Written problem
Beginning at the first line of the data, print each line exactly, stopping after the line that contains "random.seed(5)".

Information shown

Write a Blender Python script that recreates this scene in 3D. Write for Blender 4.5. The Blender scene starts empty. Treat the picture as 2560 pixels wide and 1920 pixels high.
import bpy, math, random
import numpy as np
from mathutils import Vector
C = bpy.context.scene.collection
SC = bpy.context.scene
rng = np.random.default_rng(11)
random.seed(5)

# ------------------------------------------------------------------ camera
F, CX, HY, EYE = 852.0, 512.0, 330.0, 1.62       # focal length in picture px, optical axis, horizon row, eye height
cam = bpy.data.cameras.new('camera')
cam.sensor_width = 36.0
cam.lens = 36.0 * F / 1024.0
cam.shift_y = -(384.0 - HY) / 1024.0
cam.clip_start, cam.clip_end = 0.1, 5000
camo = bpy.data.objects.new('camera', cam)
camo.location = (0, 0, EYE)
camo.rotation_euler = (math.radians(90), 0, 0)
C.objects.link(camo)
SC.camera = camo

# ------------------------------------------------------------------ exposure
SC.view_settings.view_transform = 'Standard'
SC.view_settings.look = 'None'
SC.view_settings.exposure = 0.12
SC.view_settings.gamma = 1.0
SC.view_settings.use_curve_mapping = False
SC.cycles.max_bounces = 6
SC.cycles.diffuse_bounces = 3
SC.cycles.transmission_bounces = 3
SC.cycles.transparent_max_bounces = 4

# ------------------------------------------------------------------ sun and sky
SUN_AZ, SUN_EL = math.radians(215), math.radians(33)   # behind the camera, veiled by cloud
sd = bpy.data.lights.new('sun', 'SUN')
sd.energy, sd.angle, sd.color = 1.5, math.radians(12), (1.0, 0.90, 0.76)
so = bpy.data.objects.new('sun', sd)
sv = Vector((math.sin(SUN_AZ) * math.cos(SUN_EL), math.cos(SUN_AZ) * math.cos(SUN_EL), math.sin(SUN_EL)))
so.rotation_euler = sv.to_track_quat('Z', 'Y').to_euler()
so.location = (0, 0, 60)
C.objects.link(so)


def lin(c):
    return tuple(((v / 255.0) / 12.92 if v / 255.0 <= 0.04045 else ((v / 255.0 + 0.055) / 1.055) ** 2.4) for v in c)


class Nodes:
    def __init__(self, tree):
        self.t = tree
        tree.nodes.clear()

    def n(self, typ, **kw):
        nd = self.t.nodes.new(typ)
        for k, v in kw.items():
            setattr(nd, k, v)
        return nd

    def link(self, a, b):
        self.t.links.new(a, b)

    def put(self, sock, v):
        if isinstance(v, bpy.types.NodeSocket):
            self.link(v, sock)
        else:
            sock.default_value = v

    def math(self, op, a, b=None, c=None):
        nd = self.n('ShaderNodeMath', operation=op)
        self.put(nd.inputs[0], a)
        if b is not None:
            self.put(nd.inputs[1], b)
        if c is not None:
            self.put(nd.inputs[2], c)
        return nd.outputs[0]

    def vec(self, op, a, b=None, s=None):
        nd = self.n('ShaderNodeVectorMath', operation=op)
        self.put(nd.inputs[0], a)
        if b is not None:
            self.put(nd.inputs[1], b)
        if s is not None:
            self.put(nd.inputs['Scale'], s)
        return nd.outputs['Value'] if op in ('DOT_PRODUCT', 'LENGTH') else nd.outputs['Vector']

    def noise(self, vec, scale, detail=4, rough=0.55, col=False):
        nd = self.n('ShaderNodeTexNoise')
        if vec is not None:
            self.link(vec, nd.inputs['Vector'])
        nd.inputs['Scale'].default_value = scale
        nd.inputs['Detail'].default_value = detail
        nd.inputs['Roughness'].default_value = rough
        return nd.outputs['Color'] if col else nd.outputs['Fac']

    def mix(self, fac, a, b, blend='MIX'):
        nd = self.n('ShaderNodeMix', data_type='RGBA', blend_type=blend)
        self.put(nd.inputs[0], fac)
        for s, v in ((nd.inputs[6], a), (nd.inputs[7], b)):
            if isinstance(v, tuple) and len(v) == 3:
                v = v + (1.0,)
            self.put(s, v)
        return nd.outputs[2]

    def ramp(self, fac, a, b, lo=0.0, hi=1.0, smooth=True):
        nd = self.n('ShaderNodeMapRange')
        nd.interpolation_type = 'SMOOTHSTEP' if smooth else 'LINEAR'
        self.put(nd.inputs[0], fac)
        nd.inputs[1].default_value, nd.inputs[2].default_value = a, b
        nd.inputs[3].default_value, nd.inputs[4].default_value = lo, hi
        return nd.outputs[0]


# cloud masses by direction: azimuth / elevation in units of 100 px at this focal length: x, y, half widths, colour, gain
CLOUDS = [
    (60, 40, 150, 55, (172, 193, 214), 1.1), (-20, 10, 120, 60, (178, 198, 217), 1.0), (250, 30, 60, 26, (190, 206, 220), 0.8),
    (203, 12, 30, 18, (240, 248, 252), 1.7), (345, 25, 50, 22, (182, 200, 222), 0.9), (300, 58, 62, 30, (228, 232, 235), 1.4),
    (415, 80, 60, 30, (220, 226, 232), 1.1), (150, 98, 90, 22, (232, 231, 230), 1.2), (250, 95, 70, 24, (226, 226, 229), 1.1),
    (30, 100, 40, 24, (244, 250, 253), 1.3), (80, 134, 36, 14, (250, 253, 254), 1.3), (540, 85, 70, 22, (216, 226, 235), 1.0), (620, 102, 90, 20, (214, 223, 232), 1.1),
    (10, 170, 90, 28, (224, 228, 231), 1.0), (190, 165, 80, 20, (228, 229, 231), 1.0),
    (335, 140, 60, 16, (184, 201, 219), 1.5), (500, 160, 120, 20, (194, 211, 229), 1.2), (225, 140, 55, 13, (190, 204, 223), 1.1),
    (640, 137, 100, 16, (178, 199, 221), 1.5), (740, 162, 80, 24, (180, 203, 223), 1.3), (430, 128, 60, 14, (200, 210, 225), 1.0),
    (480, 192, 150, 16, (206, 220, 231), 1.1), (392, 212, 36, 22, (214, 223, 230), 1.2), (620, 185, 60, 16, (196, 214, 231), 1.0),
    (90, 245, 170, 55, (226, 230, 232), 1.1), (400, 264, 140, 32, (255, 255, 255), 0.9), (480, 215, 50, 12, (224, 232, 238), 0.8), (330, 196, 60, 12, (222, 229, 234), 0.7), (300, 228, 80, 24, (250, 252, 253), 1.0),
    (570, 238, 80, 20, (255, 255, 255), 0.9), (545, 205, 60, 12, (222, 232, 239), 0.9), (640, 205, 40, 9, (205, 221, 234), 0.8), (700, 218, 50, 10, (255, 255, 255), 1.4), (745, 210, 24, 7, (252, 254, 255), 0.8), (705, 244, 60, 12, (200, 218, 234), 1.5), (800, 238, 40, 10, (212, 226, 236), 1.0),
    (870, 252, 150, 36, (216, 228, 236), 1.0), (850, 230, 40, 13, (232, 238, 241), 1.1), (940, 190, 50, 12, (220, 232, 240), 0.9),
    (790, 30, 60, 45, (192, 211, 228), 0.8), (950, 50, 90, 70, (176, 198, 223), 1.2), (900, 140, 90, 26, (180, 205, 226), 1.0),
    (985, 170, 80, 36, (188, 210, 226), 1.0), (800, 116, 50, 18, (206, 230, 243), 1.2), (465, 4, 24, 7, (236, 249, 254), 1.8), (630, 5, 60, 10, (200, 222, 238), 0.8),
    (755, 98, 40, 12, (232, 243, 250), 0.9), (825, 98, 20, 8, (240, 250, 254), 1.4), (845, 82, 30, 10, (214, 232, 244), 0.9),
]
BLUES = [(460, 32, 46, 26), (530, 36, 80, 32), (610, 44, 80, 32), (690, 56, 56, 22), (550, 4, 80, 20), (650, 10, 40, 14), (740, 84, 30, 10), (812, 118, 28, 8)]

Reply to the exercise
Write a Blender Python script that recreates this scene in 3D. Write for Blender 4.5. The Blender scene starts empty. Treat the picture as 2560 pixels wide and 1920 pixels high.
import bpy, math, random
import numpy as np
from mathutils import Vector
C = bpy.context.scene.collection
SC = bpy.context.scene
rng = np.random.default_rng(11)
random.seed(5)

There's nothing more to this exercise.